Por Hernán Carbonel
No llegué a cursar Gráfica III con Martín Malharro simplemente porque no llegué a cursar el último año. Abandoné antes la carrera, un poco por mis propias incapacidades como alumno, sobre todo por la crisis de 2001, que dejó a buena parte de la ciudad de La Plata y al país entero mirando hacia el fondo del pozo.
Sí recuerdo ir hasta el final del famoso pasillo de calle 44, casi al borde de la escalera, y ver el mítico salón donde él daba clases, con sus máquinas de escribir ordenadas en cuatro o cinco perfectas hileras horizontales: bastaba pasar por la puerta de esa aula para saber que ahí se craneaban grandes cosas; la libido intelectual flotaba en el aire.
Pero sí me di el gusto de hacer un seminario de literatura policial con Martín. Y puedo decir que grande parte de lo que sé del género –que no es poco, porque hay que ser un poquitín necio para no apreciar la relevancia del policial como espejo de la sociedad en la que vivimos– lo sé gracias a Malharro.
Recuerdo sus tazas de café en el escritorio, el cigarro en la mano (¡en esa época se podía fumar en las aulas!), el bigote mostacho adelantándose por unos centímetros al resto del cuerpo. Y su voz: no me pidan que la describa; no podría; pero si volviera a escucharla, en medio de otras miles y miles de voces que he escuchado desde los ’90 hasta acá, la identificaría invariablemente.
De aquel seminario recuerdo más de lo que yo mismo podría creer. Voy con algunas:
El sabor amargo de la derrota en todo final de novela negra (eso está en Calibre .45 casi textualmente). La ubicación en la página de esa hermosa frase de El largo adiós que el Gordo Soriano usó para su Triste, solitario y final. La anécdota que el Tano Dal Masetto le había contado sobre Siempre es difícil volver a casa, la noticia que había leído en un diario de Río de Janeiro sobre un robo tipo comando en un pueblo cercano, mientras tomaba sol en la playa. Su preferencia por el hard-boiled norteamericano por sobre los entreveros en formato inglés. El enigma de El enigma de la calle Arcos, considerada la primera gran novela de género policial en Argentina, y el halo de misterio que rodeaba a su autor, ya que claramente Sauli Lostal era un seudónimo.

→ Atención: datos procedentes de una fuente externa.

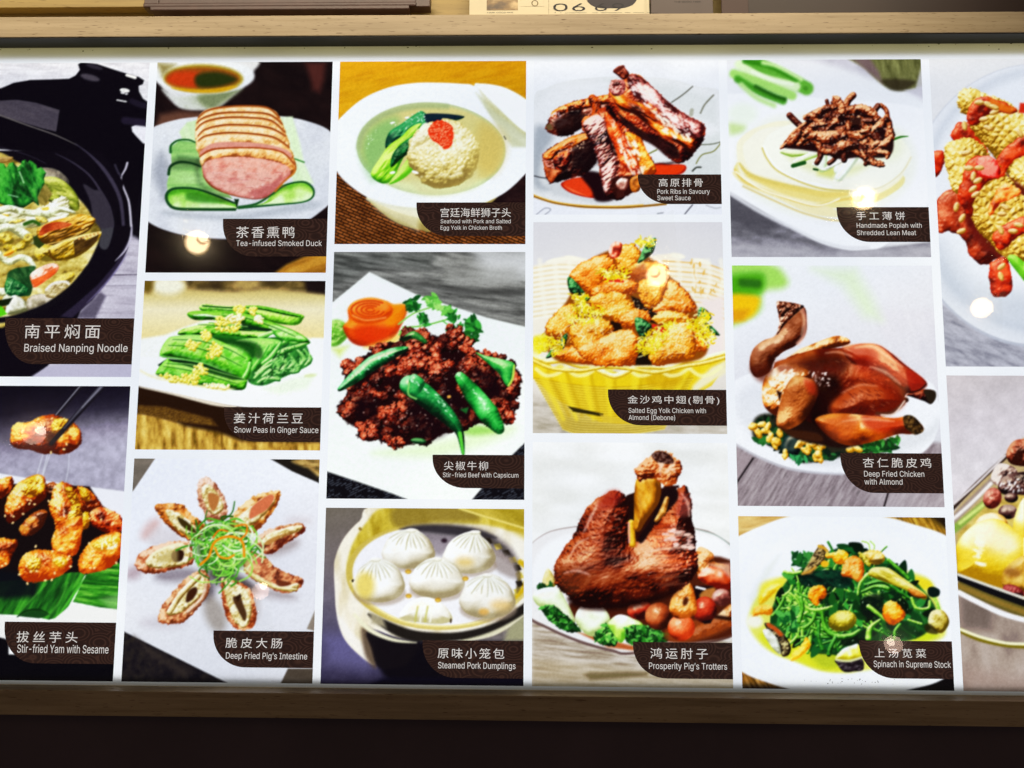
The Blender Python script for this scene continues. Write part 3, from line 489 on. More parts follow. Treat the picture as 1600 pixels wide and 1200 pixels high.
@dish
def intestine(A):
    A.view(180, 700, 3.076)
    A.grad([(-50, -50), (1100, -50), (1100, 1250), (-50, 1250)], 'f0f2fa', ['eceef6', 'e4e5ec', 'dcdde4'], (300, 50), (500, 900))
    A.P([(600, 300), (1050, 200), (1050, 900), (700, 900)], 'e2e2ea', soft=200, a=.6)
    A.P([(60, 30), (192, 30), (192, 50), (88, 204), (60, 230)], ('6f665c', '80766a'), tex=(30, 0, 3, 1), soft=5)
    A.P([(690, 20), (1050, 20), (1050, 210), (978, 168), (850, 112)], ('14110f', '221c18'), tex=(30, 20, 2, 1), soft=6)
    A.P([(850, 60), (1000, 50), (990, 140), (930, 100), (900, 90)], ('4a3a18', 'a88c50', 'd0b880'), tex=(16, 10, 3, 5), soft=20, smooth=True)
    A.P([(0, 870), (38, 880), (540, 1130), (540, 1200), (0, 1200)], ('0c0a12', '1c181c', '2c2622'), tex=(24, 30, 1, 2), soft=6)
    A.P([(90, 900), (200, 985), (380, 1080), (330, 1100), (160, 1000)], '3c332e', soft=40, a=.6)
    A.P([(960, 780), (920, 870), (1000, 890), (1000, 780)], '8c8378', soft=6); A.P([(830, 1060), (1000, 1060), (1000, 1200), (792, 1138)], ('4a4036', '5a5046'), tex=(30, 0, 3, 1), soft=6)
    for x, y, rx, ry, r, c, a in ((170, 390, 60, 30, -50, 'c09088', .6), (90, 600, 40, 30, -30, 'a08890', .7), (240, 440, 80, 60, 0, 'cfc8cc', .7), (300, 610, 110, 34, -5, '7a7078', .75), (420, 680, 60, 60, 0, '4a4048', .8), (480, 800, 50, 90, -20, '8c8278', .7),
                              (800, 480, 90, 30, -20, '8a7a78', .6), (760, 700, 110, 24, 10, '8a7e80', .6), (880, 350, 60, 20, 0, 'd0c8cc', .7), (560, 640, 120, 40, 20, '302428', .8), (230, 840, 110, 30, 0, 'c8c4cc', .8), (660, 760, 30, 80, 0, '907c74', .5)):
        A.E(x, y, rx, ry, r, c, soft=60, a=a)
    O = ['4a1c0a', '9a5020', 'cc8848', 'e8b888', 'f6dcc0']; I = ['7a5c20', 'c8b070', 'ece0b4', 'fbf8e4']
    def roll(out, inn, hole, hc='3a2010', oc=O, sd=1):
        A.Lp(out, oc, dome=26, bump=.28, bs=16, tone=.9, spec=.3, rough=5, seed=sd)
        A.Lp(inn, I, dome=12, bump=.3, bs=14, tone=.5, spec=.15, rough=3, seed=sd, soft=7)
        if hole: A.P(hole, hc, soft=10, smooth=True)
    roll([(395, 190), (410, 150), (450, 142), (490, 180), (525, 240), (538, 300), (530, 345), (480, 355), (440, 350), (425, 300), (400, 270)], [(415, 200), (450, 175), (500, 230), (520, 290), (480, 320), (440, 290)], [(445, 225), (465, 215), (500, 235), (490, 280), (470, 305), (450, 270)], 'b07840', ['8a4a30', 'c08868', 'e4bca0', 'f4dcd0'], 1)
    roll([(550, 350), (590, 290), (680, 225), (770, 205), (792, 215), (785, 260), (740, 330), (690, 390), (640, 415), (580, 400)], [(580, 350), (640, 290), (740, 225), (770, 250), (720, 320), (650, 370), (610, 385)], [(645, 340), (660, 280), (740, 225), (765, 240), (735, 290), (690, 320)], 'cc7850', ['7a3410', 'c47c28', 'e4ac68', 'f4d8a8'], 2)
    roll([(190, 285), (230, 265), (320, 272), (370, 320), (425, 360), (430, 400), (380, 450), (330, 430), (280, 400), (230, 350)], [(240, 300), (290, 305), (370, 360), (400, 400), (370, 430), (290, 385)], [(300, 335), (340, 350), (390, 400), (370, 405), (320, 375)], '3c2c0c', ['6a2c0c', 'b86820', 'e09038', 'f0c088'], 3)
    roll([(670, 450), (720, 400), (790, 375), (880, 362), (915, 380), (900, 410), (820, 460), (760, 505), (700, 500)], [(700, 450), (750, 405), (880, 370), (890, 395), (800, 430), (730, 465)], [(720, 455), (770, 425), (860, 400), (800, 425), (740, 465)], 'b88848', ['5a1c10', '9c4c28', 'd09868', 'eccab0'], 4)
    roll([(95, 560), (120, 505), (200, 465), (300, 445), (360, 455), (375, 500), (365, 560), (280, 585), (190, 606), (120, 595)], [(150, 540), (200, 490), (300, 460), (355, 480), (355, 550), (260, 575), (170, 575)], [(270, 510), (300, 488), (330, 500), (320, 540), (280, 545)], '2c1408', ['6a2810', 'b46034', 'dca078', 'f0ccb0'], 5)
    A.S([(150, 545), (200, 500), (300, 462), (350, 480)], 5, 'f4ecc8', soft=8); A.P([(205, 520), (300, 480), (300, 550), (210, 555)], 'b8a468', soft=26, a=.7)
    roll([(205, 830), (225, 760), (280, 690), (360, 610), (430, 590), (455, 640), (440, 710), (380, 790), (320, 840), (240, 845)], [(250, 800), (300, 700), (400, 615), (440, 640), (430, 690), (350, 770), (290, 800)], [(340, 740), (350, 690), (385, 668), (395, 690), (370, 730)], '3c1c0c', ['6a2c14', 'a85c30', 'd49868', 'ecc8a4'], 6)
    A.T([(260, 790), (320, 700), (400, 620)], 14, I, tone=.3); A.T([(350, 790), (420, 720), (440, 650)], 10, ['8a5030', 'd0a888', 'f0dcd0'], tone=.3)
    roll([(508, 640), (540, 625), (600, 645), (650, 680), (670, 740), (680, 800), (660, 860), (600, 878), (550, 840), (520, 760)], [(525, 660), (580, 650), (640, 700), (655, 800), (620, 868), (570, 830), (540, 750)], [(565, 720), (600, 715), (615, 750), (632, 800), (620, 830), (590, 780)], '4a2c14', ['7a2c10', 'b8602c', 'dca070', 'f4d4b0'], 7)
    A.P([(600, 700), (608, 712), (590, 740), (575, 720)], '2c1404', soft=7)
    roll([(620, 520), (650, 498), (720, 520), (780, 580), (870, 615), (905, 640), (880, 680), (820, 698), (760, 680), (680, 640), (620, 590)], [(620, 570), (700, 620), (790, 660), (880, 650), (860, 690), (780, 680), (680, 640)], [(775, 650), (800, 638), (845, 648), (830, 662), (790, 665)], '6a2c14', ['5a1c0c', 'a05028', 'cf8858', 'e8b888'], 8)
    A.P([(640, 505), (690, 520), (700, 560), (660, 550)], 'c86050', soft=20, a=.8, smooth=True); A.T([(625, 580), (680, 625), (780, 672), (870, 680)], (8, 10, 8, 5), ['a89040', 'e0cf90', 'f8f0d0'], tone=.3)
    # herb nest
    A.E(520, 480, 130, 120, 0, '3c6018', soft=70, a=.9)
    po = [(380, 420), (460, 350), (560, 340), (640, 400), (700, 480), (620, 560), (560, 640), (460, 610), (370, 540)]
    A.shred(po, 90, 90, 4, ['1f5a10', '3c8a1c', '5cb030', '2c701c'], curl=1.2, soft=6)
    for i in range(80):
        q = A.R.rand(5); cx, cy = 530 + (q[0] - .5) * 210, 485 + (q[1] - .5) * 190; r = 35 + q[2] * 60; a0 = q[3] * 6.3; sp = 1.2 + 2 * q[4]
        A.S([(cx + r * math.cos(a0 + sp * k / 4) - 20 * math.cos(a0), cy + r * .8 * math.sin(a0 + sp * k / 4) - 20 * math.sin(a0)) for k in range(5)], 2.6 + q[0] * 2, ('7cc840', 'b0e070', '4ca028', 'dcf0b8', '98d858', 'f0f8e0')[i % 6], soft=5, a=.9)
    A.S([(410, 560), (450, 520), (480, 450), (550, 425), (610, 450), (620, 520)], 6, 'e88c14', soft=6); A.S([(480, 480), (500, 520), (540, 530), (570, 515)], 5, 'f0941c', soft=6); A.S([(580, 375), (630, 370), (630, 410), (600, 440)], 4, 'f08018', soft=6); A.S([(470, 430), (500, 395), (540, 400)], 4, 'e87818', soft=6)
    A.mottle(8, .03)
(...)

Y así podría seguir horas y horas.
Pero mejor, para terminar, una anécdota que contó en una de las últimas clases de aquel seminario, de pie en medio del pasillo, entre dos filas de bancos, de espaldas a la puerta, mientras por la ventana el sol entraba desde Avenida 44 y regaba la clase con un aura sugerente: no por tomar whisky como Raymond Chandler vas a escribir como Raymond Chandler. Primero escribí, después bebé. O bebé mientras escribas, pero escribí. Eso, o algo así, dijo. Había tenido Martín un amigo que había caído bajo la telaraña de esa falsa construcción, pero en vez de haberse convertido en autor novelas policiales, terminó como parrillero en un restaurante a la vera de la ruta cerca de Dolores.
No importaba si la anécdota era real o ficticia. Lo que importaba era que Martin nos estaba diciendo que no nos enamoráramos de los mitos; que escribiéramos sin mitificar la literatura ni mitificarnos a nosotros mismos.

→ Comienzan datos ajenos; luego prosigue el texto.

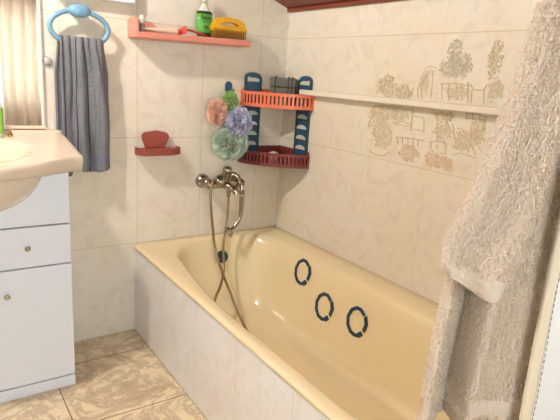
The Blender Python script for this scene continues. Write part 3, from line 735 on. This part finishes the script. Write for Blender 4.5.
# ---------------------------------------------------------------- towels hanging in the foreground on the right
FW = Vector((.56, .829, 0)).normalized(); E1 = Vector((.829, -.56, 0)).normalized()
CP = Vector((-1.5017, -2.1784, 0))
def TP(s_, z, n_=0.0): return CP + FW*(1.0 - n_) + E1*s_ + Vector((0, 0, z))      # n_ > 0 = towards the room
rail = thing('towel_rail', TP(.6, 1.56), 'wooden rail hanging from the ceiling that carries the big towels', 'rail')
MB().tube([TP(.30, 1.56), TP(.86, 1.56)], .014, 14).build('bar', m_offw, rail)
for s_ in (.33, .83):
    p = TP(s_, 1.56); MB().tube([p, Vector((p.x, p.y, CZ(p.x)+.004))], .006, 8).build('hanger', m_chrome, rail)
def interp(tab, t):
    for (t0, *a), (t1, *b_) in zip(tab, tab[1:]):
        if t <= t1:
            k = (t-t0)/(t1-t0) if t1 > t0 else 0; k = max(0, k)
            return [x+(y-x)*k for x, y in zip(a, b_)]
    return list(tab[-1][1:])
def terry(parent, name, fn, nu, nv, m, dens, tuft=.0055, hem=None, mh=None, wpx=.0015, seed=1):
    """a towel sheet with thickness and a pile of small loops standing off it"""
    f = MB(); g = [[f.bm.verts.new(fn(i/nu, j/nv)) for i in range(nu+1)] for j in range(nv+1)]
    for j in range(nv):
        f.mi = 1 if (hem and hem(j/nv)) else 0
        for i in range(nu): f._f([g[j][i], g[j][i+1], g[j+1][i+1], g[j+1][i]], True)
    o = f.build(name, [m, mh or m], parent, solid=.006)
    if dens:
        rn = random.Random(seed); V = []; F = []
        area = 0
        for j in range(nv):
            if hem and hem((j+.5)/nv): continue
            for i in range(nu):
                a, b_, c_ = Vector(fn(i/nu, j/nv)), Vector(fn((i+1)/nu, j/nv)), Vector(fn(i/nu, (j+1)/nv))
                e, h = b_-a, c_-a; nn = e.cross(h); ar = nn.length
                if ar < 1e-9: continue
                nn.normalize()
                if nn.dot(FW) > 0: nn = -nn
                cnt = ar*dens; k = int(cnt) + (rn.random() < cnt-int(cnt))
                for _ in range(k):
                    p = a + e*rn.random() + h*rn.random() + nn*.002
                    d = (nn*rn.uniform(.5, 1) + Vector((rn.gauss(0, .55), rn.gauss(0, .55), rn.gauss(-.35, .5)))).normalized()
                    sd_ = d.cross(nn)
                    if sd_.length < 1e-4: continue
                    sd_.normalize(); L_ = tuft*rn.uniform(.5, 1.1); b0 = len(V)
                    V += [p - sd_*wpx, p + sd_*wpx, p + d*L_*.6 + nn*.0006 + sd_*wpx*.8, p + d*L_ - Vector((0, 0, L_*.3))]
                    F += [(b0, b0+1, b0+2), (b0, b0+2, b0+3)]
        me = bpy.data.meshes.new('pile'); me.from_pydata([tuple(v) for v in V], [], F); me.materials.append(m_pile)
        po = bpy.data.objects.new('pile', me); C.objects.link(po)
        po.parent = parent; po.matrix_parent_inverse = Matrix.Translation(parent.location).inverted(); po['kind'] = 'stuff'
    return o
NS = lambda *a: noise.noise(Vector(a))
# upper towel: (t, s_left, z_left, s_right, z_right)
A = [(0, .500, 1.58, .575, 1.58), (.18, .462, 1.40, .560, 1.42), (.26, .448, 1.32, .545, 1.33), (.38, .430, 1.20, .538, 1.22), (.50, .405, 1.09, .530, 1.12), (.62, .380, .995, .527, 1.03), (.74, .356, .925, .523, .95), (.84, .341, .875, .512, .88), (.92, .342, .838, .498, .82), (1.0, .352, .812, .488, .766)]
def fa(u, v):
    sl, zl, sr, zr = interp(A, v)
    s_ = (sl + (sr-sl)*u)*.985; z = zl + (zr-zl)*u; z = z + (1.174-z)*.05*(z < 1.174)
    k = min(1, v*1.4)
    n_ = .030 + .045*math.sin(PI*min(1, u*1.05))**.6*k + .014*math.sin(u*9+v*2.2)*k + .010*NS(u*3, v*4, 1) - .035*max(0, u-.82)/.18*k
    n_ += .012*math.sin(PI*max(0, (v-.8)/.2))*(1-u)
    n_ += .0045*NS(u*22, v*60, 9) + .003*NS(u*45, v*120, 4)
    if v > .92: z -= .010*math.sin(PI*min(1, u*1.0))*(v-.92)/.08
    return TP(s_, z, n_)
hemA = lambda v: v > .925
ta = thing('bath_towel', TP(.45, .80, .03), 'fluffy beige bath towel in front, its slanting hem ending mid-height at right', 'towel', None)
terry(ta, 'towel_cloth', fa, 56, 110, m_towel, 420000, tuft=.0085, wpx=.0019, hem=hemA, mh=m_hem, seed=5)
f = MB()  # rolled edge of the right hand fold
f.tube(smooth_path([fa(1.0, v) - FW*.004 for v in [k/14 for k in range(15)]], 4), .006, 8).build('selvedge', m_hem, ta)
f = MB(); f.tube(smooth_path([fa(u, 1.0) for u in [k/10 for k in range(11)]], 4), .004, 8).build('hem', m_hem, ta)
# lower towel hanging behind it
B = [(0, .52, 1.575, .640, 1.575), (.35, .47, 1.15, .60, 1.15), (.52, .41, .94, .59, .95), (.62, .374, .80, .585, .83), (.75, .368, .70, .58, .72), (.90, .362, .56, .578, .58), (1.0, .360, .43, .575, .46)]
def fb(u, v):
    sl, zl, sr, zr = interp(B, v)
    s_ = sl + (sr-sl)*u; z = zl + (zr-zl)*u
    cr = .37   # deep crease between the dark left fold and the broad right fold
    if u < cr: n_ = -.020 + .020*math.sin(PI*min(1, u/cr*3.2)) - .085*(u/cr)**1.3
    else:
        q = (u-cr)/(1-cr); n_ = -.105 + .118*math.sin(PI/2*min(1, q*6)) - .018*q + .007*math.sin(q*7+v*3)
    n_ += .006*NS(u*4, v*6, 3) + .0045*NS(u*26, v*70, 9) + .003*NS(u*50, v*130, 4)
    k = min(1, v*1.6)
    s_ *= 1 + .012*k; z = z + (z-1.174)*.012*(z < 1.174)*k
    return TP(s_, z, n_*k - .004 - .008*k)
hemB = lambda v: .93 < v < .968
tb = thing('bath_towel', TP(.47, .45, -.02), 'beige bath towel hanging behind and below the front one, with smooth band', 'towel', None)
terry(tb, 'towel_cloth', fb, 60, 120, plain('beige_terry_lower', rgb(252,238,218), .95, var=.16, scale=170, bmp=.5), 380000, tuft=.0085, wpx=.0019, hem=hemB, mh=m_hem, seed=6)
# white sheet with stitched edge at the right border
def fc(u, v):
    z = 1.575 - 1.30*v; s_ = .552 + .20*u + .003*math.sin(v*8) + .028*max(0, 1-v*4)
    n_ = .035 + .010*math.sin(u*5+v) + .008*NS(u*3, v*3, 8) - .008*math.exp(-u*30)
    return TP(s_, z, n_)
tc_ = thing('cotton_sheet', TP(.65, .30, .03), 'smooth white cotton sheet with stitched cream edge at the right border', 'sheet')
MB().grid(fc, 24, 60).build('cloth', m_sheet, tc_, solid=.003)
MB().grid(lambda u, v: Vector(fc(u*.10, v)) - FW*.0035, 4, 60).build('edge_band', plain('cream_band', rgb(238,222,194), .85, scale=60, bmp=.2), tc_, solid=.002)
f = MB()
for k in range(95):
    v = (k+.2)/95; v2 = (k+.78)/95; uu = .105 + .012*math.sin(v*19)
    f.tube([Vector(fc(uu, v)) - FW*.0052, Vector(fc(uu, v2)) - FW*.0052], .0009, 5)
f.build('seam', m_stitch, tc_)

# ---------------------------------------------------------------- white curtain by the window (seen in the mirror)
t = thing('window_curtain', (-.8, YF+.06, .1), 'white curtain hanging in folds beside the frosted window, seen in mirror', 'curtain')
MB().grid(lambda u, v: (-.93 + .62*u + .006*math.sin(v*5+u*9), YF + .07 + .030*math.sin(u*46) + .012*math.sin(u*17+v*2), .12 + 1.60*v), 150, 20).build('cloth', m_curtain, t, solid=.002)
MB().tube([(-1.98, YF+.07, 1.735), (-.36, YF+.07, 1.735)], .010).build('curtain_rod', m_chrome, t)
for x in (-1.9, -.4): MB().box(x-.008, x+.008, YF, YF+.07, 1.728, 1.742).build('bracket', m_chrome, t)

Bueno, acá estamos, entonces, nosotros, leyéndolo a Martín. No tenemos una parrilla cerca de Dolores ni somos parrilleros, aunque cultivemos el sagrado rito de hacer asado; no nos convertimos en grandes autores del género policial y, a qué mentirse, cada tanto nos tomamos nuestros buenos wiskis, pero sí hay un hecho insoslayable, y es que aprendimos a leer el género policial con ojos que no serían lo que son si no hubieran pasado por los suyos.